Where once a gaggle of teenage girls might have made one feel nostalgic, now it makes one shudder at the thought that some of them might be falling down drunk or letting some young colt paw them all over mere minutes after they've been spied behaving like kittens.
I suppose I must just be getting old. But as I was driving through town at about 7pm on Saturday night - that's really about as close to the pleasure centre of the city that I get on a regular basis - I saw them. About six teenage girls, looking particularly young in their incredibly short denim shorts, running haphazardly across the road in front of me and into a very dark domain known for providing a meeting ground for glue-sniffers and general miscreants after dark.
I felt suddenly very gloomy about the prospect that my children - now two and almost four - would one day be running about town courting disaster in much the same way.
It's not as though I will be letting them, either. But do most parents really allow these kinds of things, and does it matter if they don't?
I couldn't believe someone had let those incredibly young girls mooch around town at what looked to be the age of about 13. I know I would not have been one of them when I was 13, as my parents knew where I was every moment of the day.
But that didn't entirely stop me doing stupid things, and probably caused me to do even more stupid things when I left home at huge speed and actually got to live my teenage years five years late.
In my case, over-strict parenting reaped its own peculiar perversions, but there are many parents who seem both trusting and watchful, and still get caught out.
James Webster's parents were probably exactly that.
Many people will say that, in fact, every generation looks at the one before as being "out of control". But now what we are witnessing seems to be the upshot of a complete change in the way young people are parented, alongside an evolutionary change as kids reach puberty at an increasingly early age.
This is according to a recent article in the Chronicle of Higher Education by Melvin Konner: "[The teenage years are] a developmental phase fraught with danger for both sexes, and the evolutionary legacy is evident. Hormones mobilised by maturational change enable sexual and aggressive behaviour, eventually in an adult mode. But there's the rub: How long will it, or should it, take?
The news of the past decade or so is that the human brain continues its maturational march between the ages of 10 and 20. The frontal cortex and other areas needed for mature thought are not fully developed until at least the end of that period. Meanwhile, the average age at which children reach puberty (as defined by hormonal change) has dropped at least two or three years over the past two centuries. That is not evolution but revolution, and it is likely that the endocrine change now occurs earlier in relation to brain development as well as to chronological age.
"If so, we have an even starker problem than the slowness of brain growth: hormonal surges at ever-younger brain ages and ever-lower levels of inhibition. The implications for schooling, for the increasing sexualisation of the young, and for the culpability of juvenile offenders are potentially transformative."

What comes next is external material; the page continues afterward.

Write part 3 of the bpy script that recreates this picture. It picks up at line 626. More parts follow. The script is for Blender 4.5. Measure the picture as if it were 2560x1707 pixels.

The gloomy scenario outlined here is already being played out by many teens, who seem to be on the fast-track to adult offending long before their voices have broken.
Of course, there are many thousands of teens who avoid these problems and unfortunately they rarely get their turn in the media spotlight. I believe they are teens who have genuine self-esteem (which has come about by having reasonable, well-enforced boundaries) and are kept busy and engaged in school, sports, hobbies, or other community groups.
To wit: if toddlers seem like hard work, teenagers seem in fact to be much harder, with parental guidance needed even more acutely as long as they are in high school (and perhaps even beyond, according to this article).
I have not reached anywhere near the teenage years yet and I have to say that, thanks to a media hopped-up on the idea of youth crime and lesser teenage shenanigans, I am not looking forward to it much. If it makes parenting pre-schoolers seem easy, it would have to be a pretty wild ride!